Tabii unutmayalım, Natasha Irons yani Steel’in yeğeni de
serinin bir parçası. Öncelerinde birkaç seride de Steel olarak karşımıza çıktı
ve uzun süredir de kostümlüydü, ancak bir süredir kendisinin serilerde bir
ağırlığı yoktu. Bundan sonra en azından Superwoman serisinde kendine yer
bulacak gibi. Böylelikle ölmüş olan Lois Lane’in boşluğu eski bir ‘’S’’
sembolü taşıyıcısı ile doldurulmuş oluyor. Bunun iyi ve kötü sonuçları var, bir
yandan baktığınızda seriler eskiden tanıdığımız karakterlere yer açarak bize ‘’tanıdık’’
şeyleri tekrar gösteriyorlar ama bir yandan da neredeyse her seride bir yığılma
oluşuyor, bu yığılma sonucunda da ya hikaye karmaşıklaşıyor ya da karakterlere
yeterli özen gösterilemiyor. Ama şimdilik bunun, en azından bu seri için iyi mi
yoksa kötü mü olduğu konusunda daha erken diyebiliriz.

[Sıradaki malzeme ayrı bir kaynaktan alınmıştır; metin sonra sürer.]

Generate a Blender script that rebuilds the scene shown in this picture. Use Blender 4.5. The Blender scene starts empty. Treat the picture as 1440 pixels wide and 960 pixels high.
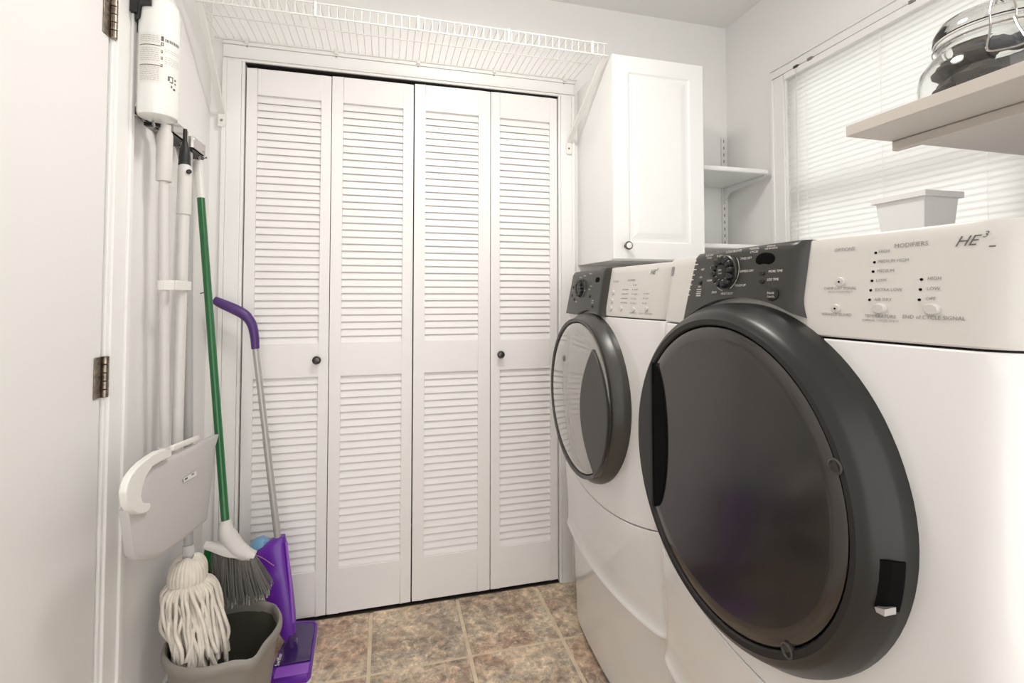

Sonuç olarak, seri ilk hızını kaybetti demek mümkün. Ayrıca ilk
sayıda Lana’nın geriye kalan tek Superwoman olması, yapılan tanıtımların
ötesinde tam bir ters köşe olmuştu ancak bu ana akım çizgi romandan bildiğimiz
bir dirilme ve geri dönüş hikayesini de getirecek mi? Aslında kendimizi buna
hazırlayalım, çünkü Lois’in ölümünün hemen ertesinde, bu sayıyla kuvvetli bir
ihtimal halini aldı. Her ne kadar incelemelerini yazmıyor olsak da, Cyborg
serisinin son sayısında yapılan açılış ile bu seride gerçekleşenler ilintili
gibi duruyor. Bir spekülasyon yaratmak istemesem de, büyük bir savaşın
adımlarını duyuyor gibiyiz. En başta seri hızını kaybetti desek bile, seri
adına sevindirici ama genel olarak üzücü olan bir durum da, Superwoman
serisinin Justice League’nin gidişatı ve tadından daha iyi olduğunu rahatlıkla
kendi adıma söyleyebilirim. Yine her ne kadar ‘’S’’ sembolünün
ana taşıyıcısı bir Superman’imiz var ise de, bir Superman ailesinin varlığından
da söz edemiyoruz,  şimdilik Superman
sadece Batman ve Wonder Woman ile yakın ilişki içersinde, ama serinin karakter
zenginliğinden dolayı fazladan bir Superman’e ihtiyaç yok gibi duruyor. Ayrıca Lex
Luthor ve beraberindeki Superman serilerinden tanıdığımız birçok düşman veya
yan karakterin de bu seride bulunuyor olması nedeniyle, yeni Superman’imiz tam
bir ‘’öteki’’ konumundayken, ölmüş olan Superman’in resmi olmayan
taşıyıcısı da Superwoman olmuş gibi duruyor, yani karakterlerin birçoğu onun
etrafında toplandı. Ama ben hala Lana Lang’in Superwoman olmaması gerektiğinden
yanayım, sonuçta bir –veya iki- karakter Superwoman olacaksa bunların tanıdık
karakterler olması gerekmiyordur, Lana Lang olması ise hiç gerekmiyordu, bu da
benim kişisel bir rahatsızlığım. Genel olarak toparlamak gerekirse de, seri
daha büyük şeyler vaat eden bir gidişata sahip, yalnız ilk çekiciliğinden biraz
daha uzak. Yine de içinde bulunduğu firmanın genel olarak bir türlü
toparlanamayan hikayelerinin yanında oldukça da okunası. Bu nedenle 7 puan
bu sayı için şimdilik yeterli diye düşünüyorum. Hoşçakalın.